3. The method of claim 1, wherein determining the work placement includes:

returning a final subset of PM slots that are determined to comply with each SLO of the set of SLOs when the number of PM slots of the final subset of PM slots is greater than a predetermined minimum number of PM slots.

4. The method of claim 1, wherein determining the work placement includes:

returning a null subset of PM slots when the number of PM slots of the final subset of PM slots is less than a predetermined minimum number of PM slots.

5. The method of claim 1, further comprising:

creating a Virtual Machine (VM) cluster based on the determined work placement, wherein the VM cluster is to run the application to comply with the set of SLOs; and

running the application using the created VM cluster.

6. The method of claim 1, wherein the multi-tenant system is an Infrastructure-as-a-Service (laaS) cloud.

7. The method of claim 1, wherein the number of PM slots selected for the first subset of PM slots is based on availability of resources in the multi-tenant system.

8. The method of claim 1, wherein work placement in a VM includes selecting, based on the work placement program, PM slots upon which to place a VM.

9. The method of claim 1, wherein work placement in a VM includes resource mapping of PM slots to assist in achieving the SLOs.

10. The method of claim 1, wherein resource mapping includes mapping one or more threads to one or more cores of PM slots.

11. The method of claim 10, wherein the number of PM slots selected for the first subset of PM slots is based on unused Virtual Machine (VM) slots in the multi-tenant system.

12. A non-transitory machine readable storage medium having stored thereon machine readable instructions to cause a computer processor to:

receive a set of service-level objectives (SLOs) for an application to run on a Virtual Machine (VM) cluster over a plurality of Physical Machine (PM) slots in a multi-tenant system;

identify a number of VM slots for use in determining a VM cluster; and

determine a work placement for PM slots within the plurality of PM slots based on the identified number of VM slots and a first subset of PM slots from the plurality of PM slots that comply with the first SLO,

wherein the number of PM slots selected for the first subset of PM slots is limited by a predetermined maximum number of PM slots.
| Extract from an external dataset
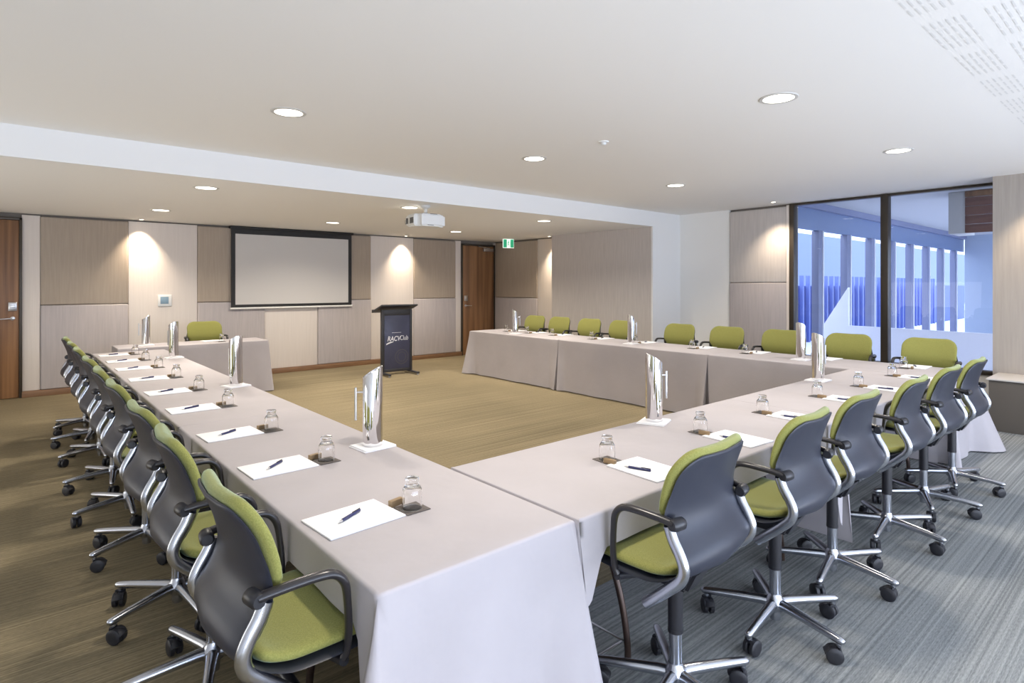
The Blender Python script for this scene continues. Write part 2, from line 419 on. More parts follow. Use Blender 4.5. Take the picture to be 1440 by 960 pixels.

13. The medium of claim 12, wherein the predetermined maximum number of PM slots is based on the number of SLOs in the set of SLOs and the identified number of VM slots.

14. A system comprising:

a processing resource; and

a memory resource storing machine readable instructions to cause the processing resource to:

receive first and second service-level objectives (SLOs) for an application;

determine a first set of Physical Machine (PM) slots in a multi-tenant system based on the first SLO such that the determined first set of PM slots is less than a predetermined maximum number of PM slots; determine a second set of PM slots from the first set of PM slots based on the second SLO such that the determined second set of PM slots is greater than a predetermined minimum number of PM slots; and

run the application using the second set of PM slots.

15. The system of claim 14, wherein running the application using the second set of PM slots includes running the application using a container platform.